Modern World Systems: Miami & Latin America

♠ Posted by Emmanuel in at 7/04/2014 10:55:00 AM
Miami--a metropole to any number of Latin American satellites.
The relative vastness of the United States makes it "proximate" to any number of world regions. Think of the West Coast and Hawaii being the United States' gateways to the Asia-Pacific region. Or, think of Miami and its proximity to Latin America. Miami has, for a long time, had a "cool" image to counteract the other one of being a retirement destination for fogeys puttering about in golf carts. Think Miami Vice from the 80s. The World Cup being held in Brazil this year (and the Olympics two years afterwards in Rio de Janeiro) helps remind that, yes, Miami is America's gateway to the region.

The obvious sign of meriting gateway status is that increasing economic activity in the region you are serving as a gateway to redounds to your benefit--only perhaps more so if you are a believer in modern-world systems theory:
Therefore, the world system is not viewed as having always been composed of a single core and single periphery, but rather of an inter-linked set of center-periphery complexes, joined together in an overall ensemble...
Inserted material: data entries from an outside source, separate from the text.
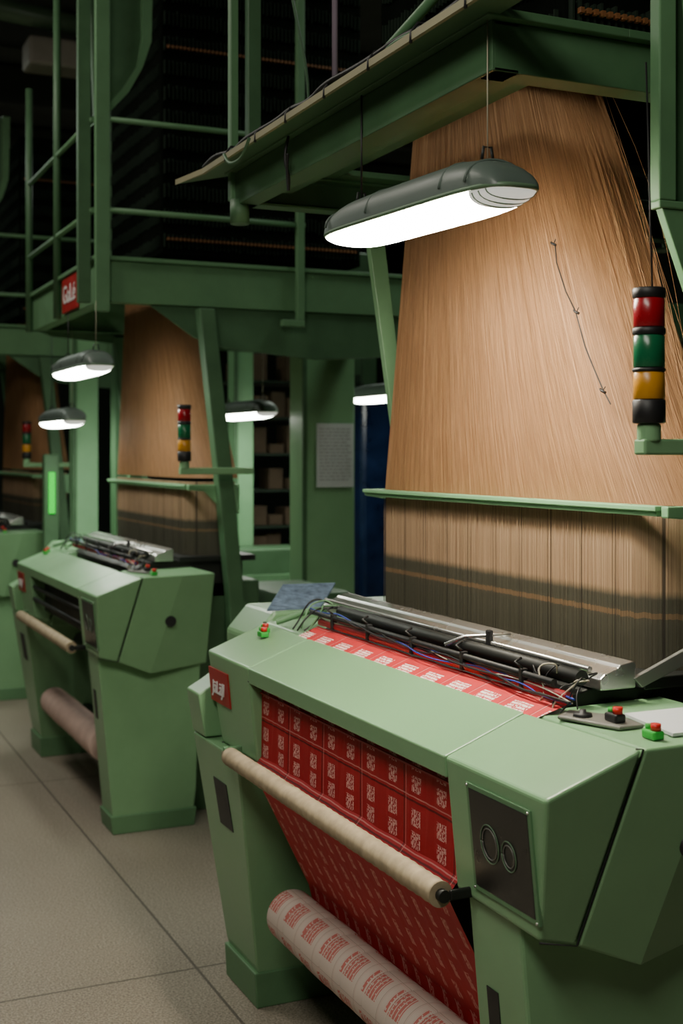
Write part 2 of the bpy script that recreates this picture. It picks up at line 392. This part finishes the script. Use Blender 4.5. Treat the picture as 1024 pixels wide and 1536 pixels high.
    box("sensor_head",1.472,1.486,2.449,2.463,1.13,1.168,BLACK,L,bevel=.003)
    tube("sensor_arm",[(1.40,2.52,1.13),(1.44,2.50,1.150),(1.49,2.46,1.155),(1.53,2.45,1.155)],.005,STEEL,L,seg=8)
    G().prism([(1.345,1.99),(1.39,1.86),(1.445,1.86),(1.455,1.94),(1.40,2.03)],1.068,1.075,'Z').out("control_plate", DSTEEL, L, bevel=.003)
    def button(x,y,z,n="push_button"):
        b=box(n,x-.012,x+.012,y-.018,y+.018,z,z+.016,BLACK if z>1.07 else GRNP,L,bevel=.004)
        tube("red_cap",[(x,y-.008,z+.016),(x,y-.008,z+.028)],.009,REDP,b,seg=14)
        tube("green_cap",[(x,y+.012,z+.016),(x,y+.012,z+.024)],.006,GRNP,b,seg=14)
    button(1.41,1.90,1.075); button(1.405,1.785,1.068)
    button(1.28,3.36,1.045); button(1.30,3.40,1.05)
    tube("selector_dial",[(1.385,1.965,1.075),(1.385,1.965,1.081),(1.385,1.965,1.082),(1.385,1.965,1.088)],.016,BLACK,L,seg=20,rr=[.018,.017,.007,.006])
    tube("hand_lever", wiggle((1.45,3.3,1.12),(1.32,3.36,1.085),3,.01), .009, GREEN2, L, seg=10)
    G().box(1.622,1.648,2.05,3.40,1.438,1.449).box(1.615,1.65,2.045,3.41,1.4485,1.459).out("harness_guard_bar", LGREEN, L, bevel=.002)
    G().prism([(1.625,1.459),(1.86,1.459),(1.86,1.33),(1.76,1.37),(1.70,1.43),(1.625,1.436)],2.018,2.04).out("guard_bracket", LGREEN, L, bevel=.003)
    G().prism([(1.625,1.459),(1.85,1.459),(1.85,1.40),(1.625,1.44)],3.40,3.42).out("guard_bracket", LGREEN, L, bevel=.003)
    sx,sy=1.395,1.783
    st=G().tube([(sx,sy,1.617),(sx,sy,1.585)],.021,16).box(sx-.021,sx+.30,sy-.016,sy+.016,1.562,1.590).out("signal_tower", GREEN, L, bevel=.004, label="red green amber stacked signal tower on bracket")
    for a,b,m,n in ((1.617,1.658,BLACK,"tower_base"),(1.658,1.706,YELLOWM,"amber_lens"),(1.706,1.713,BLACK,"black_ring"),(1.713,1.770,GRNL,"green_lens"),(1.770,1.783,BLACK,"black_ring"),(1.783,1.834,REDL,"red_lens"),(1.834,1.852,BLACK,"top_cap")):
        r=.0285 if m==BLACK else .027
        tube(n,[(sx,sy,a),(sx,sy,a+.002),(sx,sy,b-.002),(sx,sy,b)],r,m,st,seg=28,rr=[r-.002,r,r,r-.002])
    return L
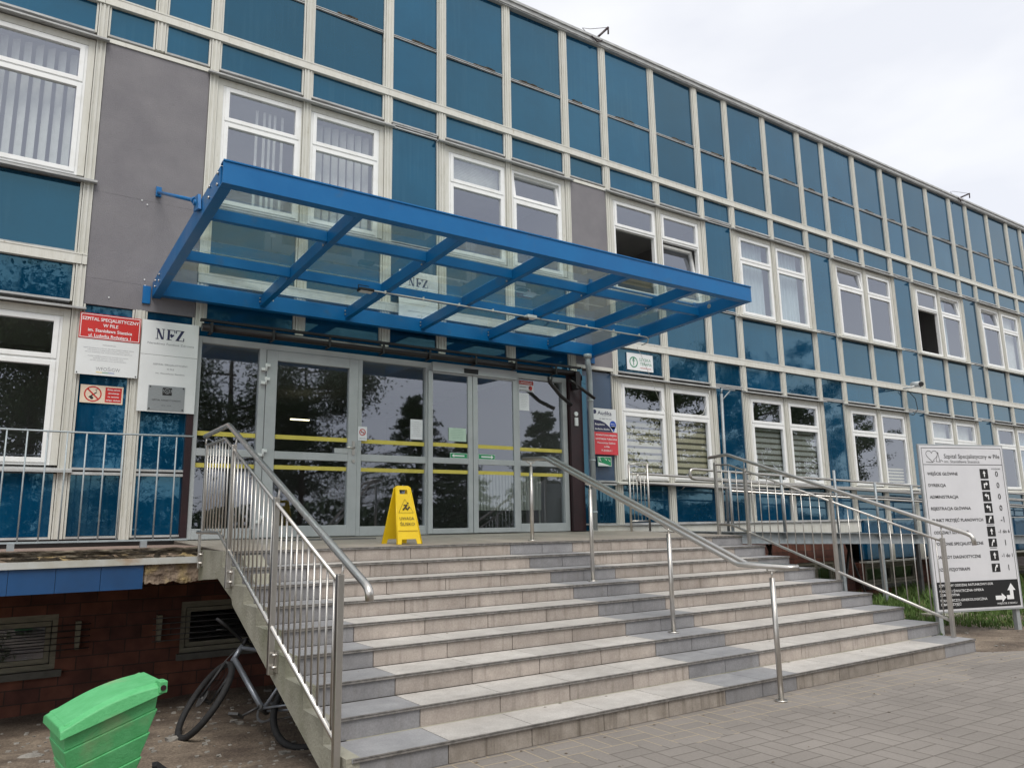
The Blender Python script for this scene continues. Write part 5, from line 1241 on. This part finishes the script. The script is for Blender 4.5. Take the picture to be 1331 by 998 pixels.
for fr_ in (True, False):
    mb, Yf = leaf_sign(fr_); lf = obj('leaf', mb, YEL, YS, local=True)
    tb = MB(); yo = -.004 if fr_ else .004
    put_text(tb, 'UWAGA', 0, .262, w=.165, h=.032, bold=.004); put_text(tb, 'ŚLISKO', 0, .205, w=.165, h=.032, bold=.004)
    tb.tube([(-.085, 0, .32), (.085, 0, .32), (0, 0, .46)], .003, 4, closed=True)
    tb.tube([(-.035, 0, .35), (-.005, 0, .375), (.02, 0, .355), (.045, 0, .38)], .008, 5); tb.tube([(-.005, 0, .375), (.02, 0, .405)], .009, 5); tb.disc((.032, 0, .42), .009, 'y', 8, .001); tb.tube([(.015, 0, .40), (-.02, 0, .40)], .005, 5)
    tb.v = [((x if fr_ else -x), Yf(z)+(-.009 if fr_ else .009)+y*.3, z) for x, y, z in tb.v]
    obj('print', tb, mk('sign_print_dark'+str(fr_), (.06, .045, .02), rough=.6), lf, local=True, fixn=False)
    rb = MB(); rb.box(-.11, .11, -.002, .002, .135, .139); rb.v = [(x, Yf(z)+y+(-.007 if fr_ else .007), z) for x, y, z in rb.v]; obj('moulded_line', rb, mk('yellow_dark'+str(fr_), (.5, .33, .005), rough=.5), lf, local=True)

# ================================================================== GREEN BIN
GB = thing('grit_bin', 'green plastic grit bin with scuffed sloping lid on bare earth left of the stairs', 'bin', (-1.485, -4.95, gz(-1.3, -4.7)), R(6))
zo = -.762-GB.location.z
L_, Wd, Hr = .455, .42, .148
def rise(x): return zo+Hr*x/L_
mb = MB(); N1 = 14
# lid: curved top between the two skirts (profile along local x)
def top(x): 
    t_ = (x+.0)/L_; return rise(x)+.030*math.sin(math.pi*min(1, max(0, t_)))+.010
sec = []
for i in range(N1+1):
    x = -.01+(L_+.015)*i/N1; sec.append((x, top(x)))
b = len(mb.v)
for (x, z) in sec:
    zl = rise(x)-.030
    for y, zz_ in ((-.022, zl), (-.014, z-.004), (.035, z+.010), (Wd-.035, z+.010), (Wd+.014, z-.004), (Wd+.022, zl)): mb.v.append((x, y, zz_))
for i in range(N1):
    for j in range(5): mb.face([b+i*6+j, b+(i+1)*6+j, b+(i+1)*6+j+1, b+i*6+j+1], 0, j in (1, 2, 3) and False)
mb.face([b+j for j in range(6)]); mb.face([b+N1*6+j for j in range(6)][::-1]); mb.face([b, b+5, b+N1*6+5, b+N1*6])
mb.box(L_-.03, L_+.012, -.03, .05, rise(L_)-.03, rise(L_)+.03)
lid = obj('lid', mb, GREENB, GB, local=True, bev=.006)
mb = MB(); mb.tube([(L_-.01, -.036, rise(L_)-.003), (L_-.01, -.02, rise(L_)-.003)], .014, 12); obj('hinge_knob', mb, DARKR, lid, local=True)
mb = MB(); lv = [(0.0, .028, .010), (.085, .030, .018), (.19, .050, .042), (.30, .072, .062), (.42, .10, .09)]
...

Yet this multicentricity does not mean "equality" among the various centers or between different center-periphery complexes in the world system. This multicentricity is hierarchically structured. There is a very complex "chain" of "metropole-satellite" relations of extraction and transfer of surplus throughout the whole world system.
What Miami offers is exposure to Latin America while limiting the political risks from operating there directly. Latin Americans still wary of expropriation, inflation and so on need little persuading that parking their money in Miami is a good safety precaution against the whims and caprices of their rulers. Conversely, catering to this safety-first Latin American elite who've squirreled money away in the relative haven that is Miami--some call it "capital flight"--becomes a relatively profitable endeavor:
International traffic to the city is on the upswing, and in 2013, for the first time ever, the majority of visitors—51 percent—came from outside the US. Together they represent 70 percent of overall tourism dollars spent in Miami, according to William Talbert III, the president of the Greater Miami Convention and Visitors Bureau.

Florida has been officially bilingual for two decades, but Miami has long been known as the US capital of Latin America for its cultural vibe and regional business hub status. Indeed, more than 40 percent of the population speaks Spanish at home.

Investment is flowing in from far beyond Latin America, joining Miami-headquartered US companies like Burger King and a trio of cruise companies—Carnival, Norwegian, and Royal Caribbean. London-based Swire Properties is building Brickell City Centre, a $1.05 billion (77.4 billion euros) complex that will include homes, offices and shops when it opens in 2016. Britain’s Virgin Hotels moved its headquarters to Miami from New York in 2013. Spain’s Banco Santander and Portugal’s Banco EspĂ­rito Santo have set up shop along Brickell Avenue, the city's business centre.
Notice the sorts of businesses setting up shop in Miami: They are in financial services, real-estate, and travel. They relate to each other in that banking services just outside the reach of nosy Latin regulators in Miami are valued by elites, real estate in Miami is seen as a good investment in a low-risk and dynamic part of the US, and Miami has a superior infrastructure to handle forays into the region in search of surplus capital extraction.

For further validation, see the Economist:
The IRS has estimated that foreign individuals have up to $400 billion in American accounts. Miami’s financial centre has the most to fear, though it has become less accommodating towards dirty money over the past decade, and a good deal of what remains is thought to have been moved out of banks and into local property.